Watson, originally a bill co-sponsor of Kelsey's bill, told Kelsey he was trying "to find a path where I can be supportive of the legislation. For me and my colleague, this is the only path we have."

In response to Kelsey's assertion that Edgar's ruling wouldn't cause problems for Chattanooga if it were brought under the bill's provisions, Watson said that "while it may be true ... we have not been given that confirmation back home. So we have to be where we are.
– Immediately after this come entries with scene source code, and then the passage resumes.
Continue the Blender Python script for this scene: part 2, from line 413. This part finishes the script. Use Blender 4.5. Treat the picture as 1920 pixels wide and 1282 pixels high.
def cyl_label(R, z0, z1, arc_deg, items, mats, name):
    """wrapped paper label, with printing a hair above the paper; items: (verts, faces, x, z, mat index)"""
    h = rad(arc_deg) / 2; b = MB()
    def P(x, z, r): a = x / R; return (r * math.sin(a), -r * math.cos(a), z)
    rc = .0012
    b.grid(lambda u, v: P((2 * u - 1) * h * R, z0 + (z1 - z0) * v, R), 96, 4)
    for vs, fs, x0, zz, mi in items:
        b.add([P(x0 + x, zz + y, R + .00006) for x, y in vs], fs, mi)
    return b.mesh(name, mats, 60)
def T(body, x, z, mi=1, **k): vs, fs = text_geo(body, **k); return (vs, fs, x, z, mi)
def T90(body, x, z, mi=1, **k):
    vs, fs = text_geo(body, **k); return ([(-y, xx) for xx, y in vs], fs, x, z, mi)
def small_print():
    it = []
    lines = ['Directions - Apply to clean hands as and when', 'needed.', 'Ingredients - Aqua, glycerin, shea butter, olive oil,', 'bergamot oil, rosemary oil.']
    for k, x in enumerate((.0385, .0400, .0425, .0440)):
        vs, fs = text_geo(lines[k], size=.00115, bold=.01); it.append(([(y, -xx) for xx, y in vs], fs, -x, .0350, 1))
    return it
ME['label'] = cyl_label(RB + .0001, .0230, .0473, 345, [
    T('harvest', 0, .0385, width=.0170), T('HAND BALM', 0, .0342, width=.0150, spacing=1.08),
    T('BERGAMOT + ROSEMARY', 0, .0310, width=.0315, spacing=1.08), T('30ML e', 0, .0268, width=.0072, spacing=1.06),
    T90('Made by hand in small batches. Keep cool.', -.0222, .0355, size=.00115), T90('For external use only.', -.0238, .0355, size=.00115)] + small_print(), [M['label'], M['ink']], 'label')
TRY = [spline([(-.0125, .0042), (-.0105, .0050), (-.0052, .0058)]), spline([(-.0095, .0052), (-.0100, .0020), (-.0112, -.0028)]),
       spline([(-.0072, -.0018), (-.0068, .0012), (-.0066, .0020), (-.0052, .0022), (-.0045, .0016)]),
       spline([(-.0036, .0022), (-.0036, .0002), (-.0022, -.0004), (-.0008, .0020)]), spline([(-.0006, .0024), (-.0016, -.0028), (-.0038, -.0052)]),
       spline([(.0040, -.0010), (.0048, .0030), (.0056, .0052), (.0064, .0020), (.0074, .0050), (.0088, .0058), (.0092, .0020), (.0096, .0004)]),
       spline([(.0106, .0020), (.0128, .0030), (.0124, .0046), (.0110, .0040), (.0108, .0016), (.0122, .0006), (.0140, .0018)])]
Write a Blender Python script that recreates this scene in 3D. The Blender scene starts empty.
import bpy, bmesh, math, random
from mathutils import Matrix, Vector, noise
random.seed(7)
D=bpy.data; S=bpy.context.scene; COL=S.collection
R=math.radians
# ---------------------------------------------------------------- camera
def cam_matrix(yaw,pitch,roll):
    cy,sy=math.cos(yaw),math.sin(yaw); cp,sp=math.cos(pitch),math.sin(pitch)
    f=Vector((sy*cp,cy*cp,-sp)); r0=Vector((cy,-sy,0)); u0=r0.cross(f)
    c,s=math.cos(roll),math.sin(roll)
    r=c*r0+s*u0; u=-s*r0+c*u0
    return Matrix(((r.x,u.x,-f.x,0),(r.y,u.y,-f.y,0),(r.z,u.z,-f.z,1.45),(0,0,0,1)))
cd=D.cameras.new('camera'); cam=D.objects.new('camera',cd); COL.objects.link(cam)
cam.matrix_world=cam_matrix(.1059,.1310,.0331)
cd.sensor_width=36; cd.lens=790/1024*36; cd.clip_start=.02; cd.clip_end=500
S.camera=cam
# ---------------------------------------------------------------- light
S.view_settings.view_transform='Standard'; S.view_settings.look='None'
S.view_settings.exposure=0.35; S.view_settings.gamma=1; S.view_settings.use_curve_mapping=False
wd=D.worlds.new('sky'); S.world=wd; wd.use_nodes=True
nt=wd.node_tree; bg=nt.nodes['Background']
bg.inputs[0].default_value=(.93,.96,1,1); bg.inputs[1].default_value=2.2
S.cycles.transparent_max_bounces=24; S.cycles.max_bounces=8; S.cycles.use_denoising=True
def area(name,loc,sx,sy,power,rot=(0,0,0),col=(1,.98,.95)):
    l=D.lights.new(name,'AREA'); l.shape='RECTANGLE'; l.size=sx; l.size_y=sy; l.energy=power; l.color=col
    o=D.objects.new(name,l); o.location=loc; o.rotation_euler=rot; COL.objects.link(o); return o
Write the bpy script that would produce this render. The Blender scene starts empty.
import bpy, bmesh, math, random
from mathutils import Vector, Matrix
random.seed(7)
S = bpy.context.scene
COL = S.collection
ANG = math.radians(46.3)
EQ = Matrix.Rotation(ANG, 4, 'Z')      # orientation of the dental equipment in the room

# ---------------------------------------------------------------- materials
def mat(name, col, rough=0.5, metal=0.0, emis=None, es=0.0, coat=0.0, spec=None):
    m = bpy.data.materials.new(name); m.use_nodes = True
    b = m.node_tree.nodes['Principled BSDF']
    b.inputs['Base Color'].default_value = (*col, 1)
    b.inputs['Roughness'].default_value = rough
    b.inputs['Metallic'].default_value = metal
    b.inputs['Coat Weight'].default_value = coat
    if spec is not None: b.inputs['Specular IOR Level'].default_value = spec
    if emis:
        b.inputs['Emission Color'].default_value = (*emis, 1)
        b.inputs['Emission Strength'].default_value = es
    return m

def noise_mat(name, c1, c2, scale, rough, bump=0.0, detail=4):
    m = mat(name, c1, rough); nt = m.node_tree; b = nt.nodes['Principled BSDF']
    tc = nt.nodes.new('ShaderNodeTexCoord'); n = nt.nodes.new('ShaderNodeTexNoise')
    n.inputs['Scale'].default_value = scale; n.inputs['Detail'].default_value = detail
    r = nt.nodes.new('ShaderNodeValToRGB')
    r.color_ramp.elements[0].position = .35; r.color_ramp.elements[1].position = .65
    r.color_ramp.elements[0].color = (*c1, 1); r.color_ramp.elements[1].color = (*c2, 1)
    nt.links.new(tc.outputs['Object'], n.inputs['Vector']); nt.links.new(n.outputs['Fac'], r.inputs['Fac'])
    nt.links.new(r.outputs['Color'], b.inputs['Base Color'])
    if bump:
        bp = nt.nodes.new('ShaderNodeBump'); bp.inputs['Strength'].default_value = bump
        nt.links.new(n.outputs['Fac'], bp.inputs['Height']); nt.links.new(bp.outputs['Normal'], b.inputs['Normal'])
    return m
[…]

And I would hope that our colleagues on the floor would understand."

Gardenhire said he had spoken with Chattanooga Mayor Andy Berke, City Attorney Phil Noblett and Edgar himself.

"We have a legitimate reason, a legitimate government interest reason to exclude Hamilton County from this bill," Gardenhire said, later adding that if city officials "want to go back to federal court to say we want to exclude this part from the lawsuit then they can do that and that takes care of us in Hamilton County."

He noted the city's charter requires municipal workers to live within Tennessee and excludes Georgia with the issue being "withholding and accounting issues on Georgia's income tax."

Kelsey acceded to the amendment, which passed 30-2.

Both Watson and Gardenhire voted in favor of the amended bill. All six Senate Democrats, who live in Shelby and Davidson counties, voted against the bill.